Der hoch subventionierte Straßenverkehr belastet die Umwelt enorm. Güter und Personen gehören auf die umweltfreundliche Bahn. Diese Erkenntnis gehört jedoch heute nicht mal mehr zum guten Ton von Mainstreampolitikern. Den Autokonzernen und ihren Lobbyisten fallen als Antwort auf den Dieselskandal und die heranrollende Autokrise nur Zauberworte wie Elektromobilität, Digitalisierung und sogenanntes „autonomes Fahren“ ein. Doch auch selbstfahrende Elektroautos und Lkw verbrauchen massiv Energie, verstopfen Straßen in Stadt und Land und ändern nichts an der steigenden Zahl von Unfalltoten. Statt Autobahnen mit Stromabnehmern für digital gekoppelte Hybrid-Lkw-Kolonnen auszurüsten, muss das bestehende Schienennetz zügig flächendeckend elektrifiziert werden. Der Kahlschlag, der seit dem Einstieg in die Bahnprivatisierung vor über 20 Jahren den regionalen Schienengüterverkehr zerstört hat, muss rückgängig gemacht werden.

Im Interesse von Mensch und Natur muss die Eisenbahn wieder das Rückgrat eines sozialen und ökologischen Verkehrswesens bilden. Damit wären Straßenverkehr und Luftverkehr im Kurz- und Mittelstreckenbereich teilweise überflüssig. Doch diese Ziele sind mit der Herrschaft privater, profitorientierter Konzerne und mit Privatisierungen im Verkehrswesen unvereinbar. Alle Auto- und Verkehrskonzerne müssen in öffentliches Eigentum überführt und unter die Kontrolle der Beschäftigten gestellt werden. Das Wissen und Potenzial der Belegschaften wird weiter gebraucht.
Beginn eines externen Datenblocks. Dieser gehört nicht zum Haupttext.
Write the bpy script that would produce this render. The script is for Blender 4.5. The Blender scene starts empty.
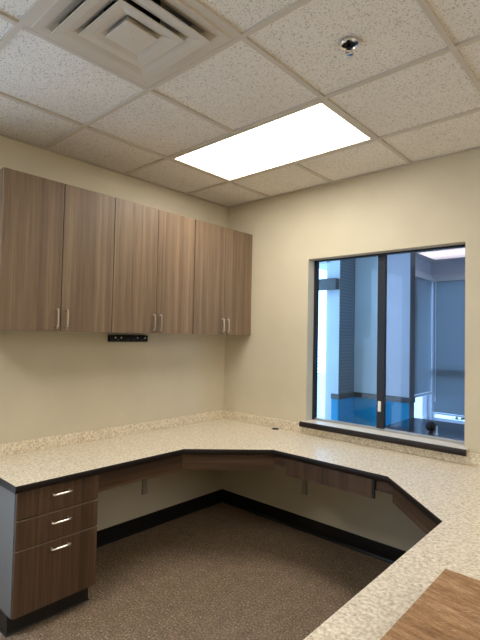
import bpy, bmesh, math, random
from mathutils import Vector, Matrix
random.seed(7)
SC = bpy.context.scene
COL = SC.collection
CZ = 2.749          # ceiling height
CT = 0.772          # countertop height
T = 0.6194          # ceiling module

# ------------------------------------------------------------------ materials
def new_mat(name):
    m = bpy.data.materials.new(name); m.use_nodes = True
    nt = m.node_tree; b = nt.nodes['Principled BSDF']
    return m, nt, b
def pos(nt, scale, rot=(0, 0, 0)):
    g = nt.nodes.new('ShaderNodeNewGeometry'); mp = nt.nodes.new('ShaderNodeMapping')
    mp.inputs['Scale'].default_value = scale; mp.inputs['Rotation'].default_value = rot
    nt.links.new(g.outputs['Position'], mp.inputs['Vector'])
    return mp.outputs['Vector']
def pos2(nt, scale, turn):
    g = nt.nodes.new('ShaderNodeNewGeometry'); a = nt.nodes.new('ShaderNodeMapping'); b = nt.nodes.new('ShaderNodeMapping')
    a.inputs['Rotation'].default_value = (0, 0, turn); b.inputs['Scale'].default_value = scale
    nt.links.new(g.outputs['Position'], a.inputs['Vector']); nt.links.new(a.outputs['Vector'], b.inputs['Vector'])
    return b.outputs['Vector']
def noise(nt, vec, scale=1.0, detail=3.0, rough=0.5, dist=0.0):
    n = nt.nodes.new('ShaderNodeTexNoise'); n.inputs['Scale'].default_value = scale
    n.inputs['Detail'].default_value = detail; n.inputs['Roughness'].default_value = rough
    n.inputs['Distortion'].default_value = dist
    nt.links.new(vec, n.inputs['Vector']); return n.outputs['Fac']
def ramp(nt, fac, stops, const=False):
    r = nt.nodes.new('ShaderNodeValToRGB'); cr = r.color_ramp
    if const: cr.interpolation = 'CONSTANT'
    while len(cr.elements) < len(stops): cr.elements.new(0.5)
    for e, (p, c) in zip(cr.elements, stops):
        e.position = p; e.color = (*c, 1) if len(c) == 3 else c
    nt.links.new(fac, r.inputs['Fac']); return r.outputs['Color']
def mix(nt, a, b, fac, mode='MIX'):
    n = nt.nodes.new('ShaderNodeMix'); n.data_type = 'RGBA'; n.blend_type = mode
    for sock, v in ((n.inputs[6], a), (n.inputs[7], b), (n.inputs[0], fac)):
        if hasattr(v, 'links'): nt.links.new(v, sock)
        elif isinstance(v, tuple): sock.default_value = (*v, 1)
        else: sock.default_value = v
    return n.outputs[2]
def bump(nt, b, h, strength, dist=0.002):
    n = nt.nodes.new('ShaderNodeBump'); n.inputs['Strength'].default_value = strength
    n.inputs['Distance'].default_value = dist
    nt.links.new(h, n.inputs['Height']); nt.links.new(n.outputs['Normal'], b.inputs['Normal'])
def plain(name, col, rough=0.5, metal=0.0, spec=0.5):
    m, nt, b = new_mat(name)
    b.inputs['Base Color'].default_value = (*col, 1); b.inputs['Roughness'].default_value = rough
    b.inputs['Metallic'].default_value = metal; b.inputs['Specular IOR Level'].default_value = spec
    return m
def painted(name, col, var=0.04):
    m, nt, b = new_mat(name)
    f = noise(nt, pos(nt, (3, 3, 3)), 1.0, 4)
    c = ramp(nt, f, [(0.3, tuple(x * (1 - var) for x in col)), (0.7, tuple(x * (1 + var) for x in col))])
    nt.links.new(c, b.inputs['Base Color']); b.inputs['Roughness'].default_value = 0.75
    b.inputs['Specular IOR Level'].default_value = 0.25
    bump(nt, b, noise(nt, pos(nt, (260, 260, 260)), 1.0, 2), 0.10, 0.001)
    return m
def wood(name, axis, dark, mid, light, rough=0.45, turn=0.0):
    m, nt, b = new_mat(name)
    fine = [170.0] * 3; wide = [26.0] * 3; broad = [7.0] * 3
    fine[axis] = 3.0; wide[axis] = 0.45; broad[axis] = 0.25
    pr_ = (lambda sc: pos2(nt, sc, turn)) if turn else (lambda sc: pos(nt, sc))
    f = noise(nt, pr_(tuple(fine)), 1.0, 4, 0.6)
    w = noise(nt, pr_(tuple(wide)), 1.0, 4, 0.6, 0.4)
    c1 = ramp(nt, w, [(0.30, dark), (0.50, mid), (0.70, light)])
    c2 = ramp(nt, f, [(0.30, (0.72, 0.70, 0.68)), (0.6, (1.06, 1.06, 1.06))])
    c3 = ramp(nt, noise(nt, pr_(tuple(broad)), 1.0, 2), [(0.3, (0.86, 0.86, 0.86)), (0.7, (1.1, 1.1, 1.1))])
    c = mix(nt, mix(nt, c1, c2, 1.0, 'MULTIPLY'), c3, 1.0, 'MULTIPLY')
    nt.links.new(c, b.inputs['Base Color']); b.inputs['Roughness'].default_value = rough
    b.inputs['Specular IOR Level'].default_value = 0.35
    bump(nt, b, f, 0.08, 0.001)
    return m

M = {}
M['wall'] = painted('beige_wall_paint', (0.62, 0.567, 0.44))
M['white_wall'] = painted('off_white_wall_paint', (0.80, 0.78, 0.73))
M['hall_wall'] = painted('pale_hall_paint', (0.66, 0.67, 0.74))
M['hall_dado'] = painted('turquoise_dado_paint', (0.03, 0.32, 0.56))
M['hall_ceiling'] = painted('hall_ceiling_paint', (0.7, 0.66, 0.66))
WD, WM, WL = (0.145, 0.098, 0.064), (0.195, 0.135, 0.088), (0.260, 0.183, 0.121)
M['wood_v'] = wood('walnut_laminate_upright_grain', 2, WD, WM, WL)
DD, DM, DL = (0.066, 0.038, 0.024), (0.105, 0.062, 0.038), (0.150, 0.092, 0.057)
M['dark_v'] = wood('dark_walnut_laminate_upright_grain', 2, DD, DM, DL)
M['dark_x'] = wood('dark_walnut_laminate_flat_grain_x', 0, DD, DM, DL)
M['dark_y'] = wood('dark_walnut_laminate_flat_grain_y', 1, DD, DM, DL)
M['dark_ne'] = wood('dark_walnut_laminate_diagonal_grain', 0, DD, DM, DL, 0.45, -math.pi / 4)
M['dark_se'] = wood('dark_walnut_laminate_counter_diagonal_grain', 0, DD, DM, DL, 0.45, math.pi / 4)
M['side'] = plain('grey_brown_cabinet_side', (0.17, 0.16, 0.15), 0.55)
M['edge'] = plain('dark_brown_edge_band', (0.016, 0.011, 0.010), 0.42, 0.0, 0.3)
M['black'] = plain('black_vinyl', (0.010, 0.010, 0.011), 0.32)
M['black_plastic'] = plain('black_plastic', (0.006, 0.006, 0.007), 0.55, 0, 0.25)
M['white_plastic'] = plain('white_plastic', (0.88, 0.88, 0.88), 0.4)
M['nickel'] = plain('satin_nickel', (0.72, 0.68, 0.62), 0.28, 1.0)
M['chrome'] = plain('chrome', (0.75, 0.75, 0.76), 0.12, 1.0)
M['steel'] = plain('grey_painted_steel', (0.40, 0.36, 0.30), 0.5, 0.1)
M['grid'] = plain('ceiling_grid_paint', (0.60, 0.545, 0.475), 0.5)
M['vent'] = plain('cream_enamel', (0.61, 0.555, 0.48), 0.45)
M['duct'] = plain('duct_black', (0.012, 0.012, 0.012), 0.8)
M['alu'] = plain('dark_bronze_aluminium', (0.020, 0.022, 0.030), 0.35, 0.3)
M['sill'] = plain('cream_sill_laminate', (0.80, 0.73, 0.62), 0.35)
M['hall_frame'] = plain('white_window_frame', (0.7, 0.72, 0.74), 0.4)
M['hall_rail'] = plain('grey_brown_rail', (0.08, 0.075, 0.075), 0.4)
M['desk'] = plain('dark_glossy_desk', (0.03, 0.035, 0.045), 0.12)
M['vinyl'] = plain('pale_bounce_floor', (0.60, 0.56, 0.50), 0.4)  # unseen floor, made pale to throw lamp light up at the ceiling
M['hall_floor'] = plain('hall_floor', (0.10, 0.10, 0.10), 0.4)
M['outside_ground'] = plain('outside_ground', (0.55, 0.55, 0.53), 0.9)

# ceiling tile: pale board with small dark pits and fissures
m, nt, b = new_mat('mineral_fibre_tile'); M['tile'] = m
n1 = noise(nt, pos(nt, (150, 150, 150)), 1.0, 2, 0.6)
n2 = noise(nt, pos(nt, (62, 92, 80)), 1.0, 2, 0.6, 0.8)
n3 = noise(nt, pos(nt, (2, 2, 2)), 1.0, 2)
base = ramp(nt, n3, [(0.3, (0.79, 0.755, 0.705)), (0.7, (0.85, 0.815, 0.765))])
p1 = ramp(nt, n1, [(0.34, (0.50, 0.48, 0.46)), (0.43, (1, 1, 1))])
p2 = ramp(nt, n2, [(0.26, (0.50, 0.48, 0.46)), (0.33, (1, 1, 1))])
nt.links.new(mix(nt, mix(nt, base, p1, 1.0, 'MULTIPLY'), p2, 1.0, 'MULTIPLY'), b.inputs['Base Color'])
b.inputs['Roughness'].default_value = 0.9; b.inputs['Specular IOR Level'].default_value = 0.1
bump(nt, b, n1, 0.35, 0.003)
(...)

Es könnte vor allem für die Entwicklung alternativer Produkte und Systeme für eine radikale Verkehrswende genutzt werden.

Gesamtgesellschaftlich kosten die vom Straßen- und Luftverkehr verursachten Schäden deutlich mehr als eine umweltbewusste Schienen-Mobilität in den Händen des Staats und zum Nulltarif für alle. „Zentralisation des Transportwesens in den Händen des Staats“ lautet eine Forderung im Kommunistischen Manifest von 1848. Sie ist aktueller denn je.